Dubord's research through archives in the Library of Congress and from various historians shows the Jamestown settlers were commissioned through their Virginia Company not only to advance the company's economic interests, but to spread the teachings of Jesus Christ on orders from King James I, who called for the "propagating of Christian religion to such people as yet live in darkness and miserable ignorance of the true knowledge and worship of God."

"Historian Sydney Ahlstrom notes that, 'From 1607-1619 the colony's religious affairs were guided by the Virginia Company, which framed its laws and sent out ministers in the capacity of chaplains,'' Dubord wrote. "Early governmental figures 'met in the choir loft of the Jamestown church as America's first elective assembly.' According to Ahlstrom, their enactments included morality, in which:

    "immoderate dress was prohibited; and ministers were to reprove the intemperate, publicly if need be.
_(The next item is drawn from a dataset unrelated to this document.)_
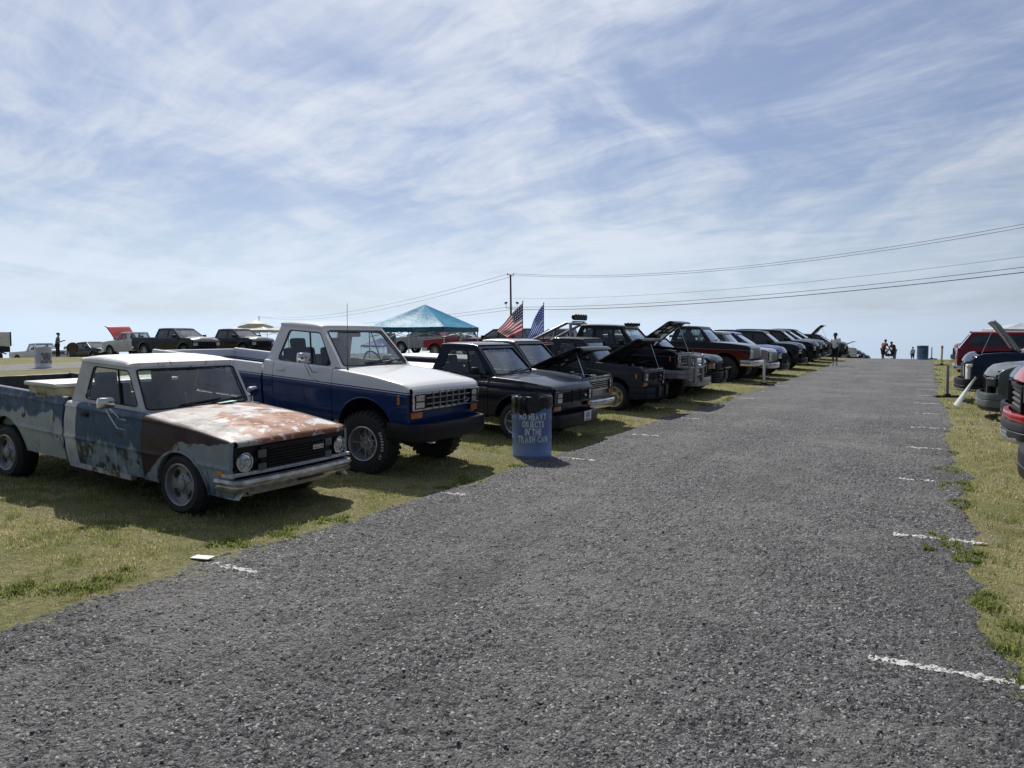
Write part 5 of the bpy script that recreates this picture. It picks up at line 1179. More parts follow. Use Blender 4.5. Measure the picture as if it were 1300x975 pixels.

There were fines for swearing, and excommunication and arrest for persistent sinning. Morning and afternoon services were required on Sunday, and neglectful persons were subject to censure. The governor set apart 'glebes,' or lands to support the church and ministers in each of the four parishes into which the colony had been divided. To promote evangelism among the Indians, each town was to educate 'a certain number' of natives and prepare them for college. There was even talk of founding a missionary 'university' at Henrico ... "

DuBord wrote in his research that his tour took him to Jamestown Settlement, run by the Jamestown-Yorktown Foundation for the Commonwealth of Virginia. It is adjacent to the Historic Jamestown, run by the APVA Preservation Virginia and the National Park Service.

DuBord has documented similar efforts to edit Christianity from the historic references at the U.S. Supreme Court and Jefferson's Monticello estate, and also has that research, as well as his Jamestown research, available on his church website.